> [What you need to do]
Which lines run from the first one up to and including the one with "label, 'wire', group)"? Print exactly those.
# # # # # # #
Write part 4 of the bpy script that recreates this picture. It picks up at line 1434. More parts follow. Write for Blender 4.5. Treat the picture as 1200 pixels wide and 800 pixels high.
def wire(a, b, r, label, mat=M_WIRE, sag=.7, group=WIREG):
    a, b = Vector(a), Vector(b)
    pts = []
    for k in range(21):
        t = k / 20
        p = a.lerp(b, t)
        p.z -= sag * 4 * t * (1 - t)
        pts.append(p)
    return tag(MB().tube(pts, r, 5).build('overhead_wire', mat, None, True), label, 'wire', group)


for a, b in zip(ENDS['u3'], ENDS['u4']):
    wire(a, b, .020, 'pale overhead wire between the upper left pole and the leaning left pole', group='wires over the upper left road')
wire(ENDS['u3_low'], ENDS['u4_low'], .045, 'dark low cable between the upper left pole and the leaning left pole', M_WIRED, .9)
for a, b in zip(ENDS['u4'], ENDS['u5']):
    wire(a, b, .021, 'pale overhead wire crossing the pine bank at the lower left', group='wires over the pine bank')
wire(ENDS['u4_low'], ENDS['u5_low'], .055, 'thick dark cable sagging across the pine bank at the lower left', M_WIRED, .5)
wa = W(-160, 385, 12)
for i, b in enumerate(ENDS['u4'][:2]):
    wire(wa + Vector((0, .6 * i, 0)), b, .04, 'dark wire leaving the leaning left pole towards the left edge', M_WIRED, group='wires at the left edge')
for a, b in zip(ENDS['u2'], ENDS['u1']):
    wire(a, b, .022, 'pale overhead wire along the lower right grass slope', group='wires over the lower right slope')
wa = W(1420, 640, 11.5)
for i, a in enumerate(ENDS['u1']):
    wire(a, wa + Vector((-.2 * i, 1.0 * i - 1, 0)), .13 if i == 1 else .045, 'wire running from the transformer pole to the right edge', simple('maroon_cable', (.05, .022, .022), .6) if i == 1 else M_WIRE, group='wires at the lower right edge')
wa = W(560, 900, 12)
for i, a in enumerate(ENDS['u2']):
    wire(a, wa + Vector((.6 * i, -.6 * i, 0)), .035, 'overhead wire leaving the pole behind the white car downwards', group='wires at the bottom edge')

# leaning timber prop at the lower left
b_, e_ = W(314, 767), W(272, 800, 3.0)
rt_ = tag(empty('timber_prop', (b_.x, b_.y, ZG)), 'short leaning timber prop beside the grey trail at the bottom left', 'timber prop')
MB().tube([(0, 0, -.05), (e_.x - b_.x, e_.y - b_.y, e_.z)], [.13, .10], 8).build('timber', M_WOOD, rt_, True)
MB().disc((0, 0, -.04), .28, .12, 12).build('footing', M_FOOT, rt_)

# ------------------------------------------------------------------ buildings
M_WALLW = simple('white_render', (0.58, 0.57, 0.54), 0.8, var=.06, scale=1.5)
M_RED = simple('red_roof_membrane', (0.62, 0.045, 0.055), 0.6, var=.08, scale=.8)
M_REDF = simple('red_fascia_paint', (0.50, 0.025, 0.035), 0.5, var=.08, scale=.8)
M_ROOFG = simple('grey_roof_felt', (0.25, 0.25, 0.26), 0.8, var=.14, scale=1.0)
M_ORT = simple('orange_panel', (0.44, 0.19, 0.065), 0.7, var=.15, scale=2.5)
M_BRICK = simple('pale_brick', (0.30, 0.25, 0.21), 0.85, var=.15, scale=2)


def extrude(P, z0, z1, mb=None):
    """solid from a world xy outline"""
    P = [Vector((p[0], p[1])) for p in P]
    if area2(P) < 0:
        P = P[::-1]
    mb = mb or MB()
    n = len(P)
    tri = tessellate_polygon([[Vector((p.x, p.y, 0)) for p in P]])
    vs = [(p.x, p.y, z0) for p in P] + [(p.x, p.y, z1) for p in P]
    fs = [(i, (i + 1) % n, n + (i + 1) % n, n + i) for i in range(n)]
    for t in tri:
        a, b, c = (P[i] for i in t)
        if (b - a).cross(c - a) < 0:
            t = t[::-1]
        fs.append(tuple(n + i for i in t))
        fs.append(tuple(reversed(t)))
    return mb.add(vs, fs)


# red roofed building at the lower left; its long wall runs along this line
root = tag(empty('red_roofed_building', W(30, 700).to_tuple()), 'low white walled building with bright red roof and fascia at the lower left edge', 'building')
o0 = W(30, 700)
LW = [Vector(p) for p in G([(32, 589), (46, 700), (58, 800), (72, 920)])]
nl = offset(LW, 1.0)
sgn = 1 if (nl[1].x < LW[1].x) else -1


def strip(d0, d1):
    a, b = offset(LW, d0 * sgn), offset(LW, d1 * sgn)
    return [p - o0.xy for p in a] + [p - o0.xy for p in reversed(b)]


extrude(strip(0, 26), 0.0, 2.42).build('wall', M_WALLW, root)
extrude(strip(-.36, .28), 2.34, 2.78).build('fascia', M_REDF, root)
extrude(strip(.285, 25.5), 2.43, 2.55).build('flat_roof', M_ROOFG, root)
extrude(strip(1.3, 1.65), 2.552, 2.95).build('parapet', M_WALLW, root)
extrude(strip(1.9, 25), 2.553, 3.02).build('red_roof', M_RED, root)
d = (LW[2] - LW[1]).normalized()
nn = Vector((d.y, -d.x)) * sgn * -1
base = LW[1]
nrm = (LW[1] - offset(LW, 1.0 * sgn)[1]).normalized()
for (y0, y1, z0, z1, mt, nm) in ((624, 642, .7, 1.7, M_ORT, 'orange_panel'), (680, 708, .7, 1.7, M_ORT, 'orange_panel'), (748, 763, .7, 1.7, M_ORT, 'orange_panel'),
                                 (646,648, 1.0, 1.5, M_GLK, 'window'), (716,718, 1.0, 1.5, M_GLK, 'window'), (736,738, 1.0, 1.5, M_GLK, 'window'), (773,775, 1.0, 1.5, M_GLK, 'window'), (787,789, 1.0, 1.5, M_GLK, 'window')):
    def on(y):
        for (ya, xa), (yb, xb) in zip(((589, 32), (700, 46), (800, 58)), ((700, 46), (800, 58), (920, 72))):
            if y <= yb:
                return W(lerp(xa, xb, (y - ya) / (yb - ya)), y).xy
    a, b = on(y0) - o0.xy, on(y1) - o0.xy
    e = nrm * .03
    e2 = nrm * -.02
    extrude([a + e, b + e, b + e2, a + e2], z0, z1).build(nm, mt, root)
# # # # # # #
> [Task response]
Write part 4 of the bpy script that recreates this picture. It picks up at line 1434. More parts follow. Write for Blender 4.5. Treat the picture as 1200 pixels wide and 800 pixels high.
def wire(a, b, r, label, mat=M_WIRE, sag=.7, group=WIREG):
    a, b = Vector(a), Vector(b)
    pts = []
    for k in range(21):
        t = k / 20
        p = a.lerp(b, t)
        p.z -= sag * 4 * t * (1 - t)
        pts.append(p)
    return tag(MB().tube(pts, r, 5).build('overhead_wire', mat, None, True), label, 'wire', group)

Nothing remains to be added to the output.